Heck, Luka wasn’t even born yet. (Okay, that’s not true, but it sure feels like it.)

Since then, they are 0-5 in playoff series, and 7-20 in those games.

Since winning that title, their postseason high points are:

* In 2014, Vince Carter’s buzzer-beating 3-pointer to defeat the Spurs in Game 3.

* In 2015, Rajon Rondo permanently benched after his pouting act in Game 2 against Houston.

* In 2020, Doncic’s step-back 3-pointer in overtime at the buzzer to win Game 4 against the Clippers.

With Doncic now in his third NBA season, both he and the team are beyond celebrating a playoff appearance, or a playoff game win.

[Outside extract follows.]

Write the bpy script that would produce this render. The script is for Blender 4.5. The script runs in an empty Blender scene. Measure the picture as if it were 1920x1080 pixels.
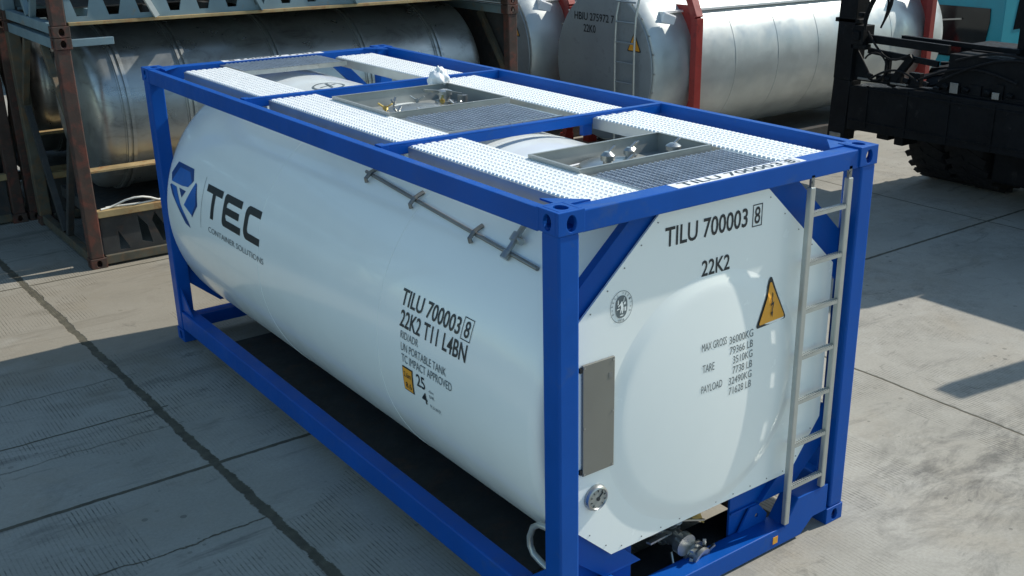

Last season’s series against the Clippers was the perfect introduction to the NBA postseason for Doncic, and Porzingis. And Tim Hardaway Jr.

The Clippers fouled hard. The Clippers talked a lot. The Clippers used every belittling playoff trick available to bully the Mavericks.

“It was fun to play, I’m not going to lie,” Doncic said. “It was a lot of trash-talking, a lot of hard plays, but it was fun. That’s what basketball is about.”

The Mavs won two games, but were ultimately pushed around, intimidated, and eventually overmatched.

“Their team is different this year,” Mavs coach Rick Carlisle said on Sunday. “We are different. We have the experience of last year’s playoffs under our belt but this year’s going to be different because we’re going to be in arenas and they’re going to be fans. That will change the dynamic some, which is good.”

Both teams are slightly different, but the main characters are in still in place.

Kawhi Leonard is still the best player with the Clippers, with Paul George desperate to prove he is among the elite players he’s only too sure he is. Forward Marcus Morris remains one of the biggest instigators in basketball, unlikeable only to his teammates.

Doncic is a year older, and Hardaway and Dorian Finney-Smith are competent pieces. The Mavs now will also have Jalen Brunson and Dwight Powell available for the playoffs.

Porzingis is available at the moment, but no one can trust this guy yet. However well meaning his intentions are, he’s missed too many games to be regarded as reliable.

He played in three playoff games last season, and was ejected from one of those three.

Playing every game this series, and being productive, would go a long way in proving himself around here.

The Mavs just wrapped up a nice season, and the Clippers are the perfect opponent to prove themselves in the postseason.